======== Collected data ========
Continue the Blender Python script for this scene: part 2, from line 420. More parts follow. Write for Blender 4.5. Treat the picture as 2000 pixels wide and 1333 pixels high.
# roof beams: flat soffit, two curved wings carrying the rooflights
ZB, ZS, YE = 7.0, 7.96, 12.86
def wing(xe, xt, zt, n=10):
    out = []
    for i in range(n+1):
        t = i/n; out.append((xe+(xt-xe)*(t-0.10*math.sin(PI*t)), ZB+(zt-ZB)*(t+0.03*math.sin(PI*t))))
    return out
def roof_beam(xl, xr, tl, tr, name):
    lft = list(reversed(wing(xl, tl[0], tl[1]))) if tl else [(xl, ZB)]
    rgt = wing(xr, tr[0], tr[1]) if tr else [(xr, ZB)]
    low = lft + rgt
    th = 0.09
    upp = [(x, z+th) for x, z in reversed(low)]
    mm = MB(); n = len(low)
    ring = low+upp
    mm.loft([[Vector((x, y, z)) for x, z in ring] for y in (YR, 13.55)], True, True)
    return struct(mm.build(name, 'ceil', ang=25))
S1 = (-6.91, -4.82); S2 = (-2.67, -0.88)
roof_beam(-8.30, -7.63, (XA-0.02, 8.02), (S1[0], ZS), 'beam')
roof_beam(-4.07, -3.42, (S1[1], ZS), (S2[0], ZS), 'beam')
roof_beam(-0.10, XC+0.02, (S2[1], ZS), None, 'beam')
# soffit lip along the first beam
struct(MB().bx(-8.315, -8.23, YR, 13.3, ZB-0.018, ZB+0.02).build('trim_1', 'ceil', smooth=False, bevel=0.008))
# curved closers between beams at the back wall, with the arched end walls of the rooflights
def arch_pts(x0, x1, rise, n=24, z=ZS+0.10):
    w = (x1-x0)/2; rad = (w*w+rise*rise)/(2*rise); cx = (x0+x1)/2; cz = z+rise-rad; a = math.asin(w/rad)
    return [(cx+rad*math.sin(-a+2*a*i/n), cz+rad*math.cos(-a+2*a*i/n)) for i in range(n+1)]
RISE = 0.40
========
Task:
Extract all of the data exactly as written.

Complete output:
Continue the Blender Python script for this scene: part 2, from line 420. More parts follow. Write for Blender 4.5. Treat the picture as 2000 pixels wide and 1333 pixels high.
# roof beams: flat soffit, two curved wings carrying the rooflights
ZB, ZS, YE = 7.0, 7.96, 12.86
def wing(xe, xt, zt, n=10):
    out = []
    for i in range(n+1):
        t = i/n; out.append((xe+(xt-xe)*(t-0.10*math.sin(PI*t)), ZB+(zt-ZB)*(t+0.03*math.sin(PI*t))))
    return out
def roof_beam(xl, xr, tl, tr, name):
    lft = list(reversed(wing(xl, tl[0], tl[1]))) if tl else [(xl, ZB)]
    rgt = wing(xr, tr[0], tr[1]) if tr else [(xr, ZB)]
    low = lft + rgt
    th = 0.09
    upp = [(x, z+th) for x, z in reversed(low)]
    mm = MB(); n = len(low)
    ring = low+upp
    mm.loft([[Vector((x, y, z)) for x, z in ring] for y in (YR, 13.55)], True, True)
    return struct(mm.build(name, 'ceil', ang=25))
S1 = (-6.91, -4.82); S2 = (-2.67, -0.88)
roof_beam(-8.30, -7.63, (XA-0.02, 8.02), (S1[0], ZS), 'beam')
roof_beam(-4.07, -3.42, (S1[1], ZS), (S2[0], ZS), 'beam')
roof_beam(-0.10, XC+0.02, (S2[1], ZS), None, 'beam')
# soffit lip along the first beam
struct(MB().bx(-8.315, -8.23, YR, 13.3, ZB-0.018, ZB+0.02).build('trim_1', 'ceil', smooth=False, bevel=0.008))
# curved closers between beams at the back wall, with the arched end walls of the rooflights
def arch_pts(x0, x1, rise, n=24, z=ZS+0.10):
    w = (x1-x0)/2; rad = (w*w+rise*rise)/(2*rise); cx = (x0+x1)/2; cz = z+rise-rad; a = math.asin(w/rad)
    return [(cx+rad*math.sin(-a+2*a*i/n), cz+rad*math.cos(-a+2*a*i/n)) for i in range(n+1)]
RISE = 0.40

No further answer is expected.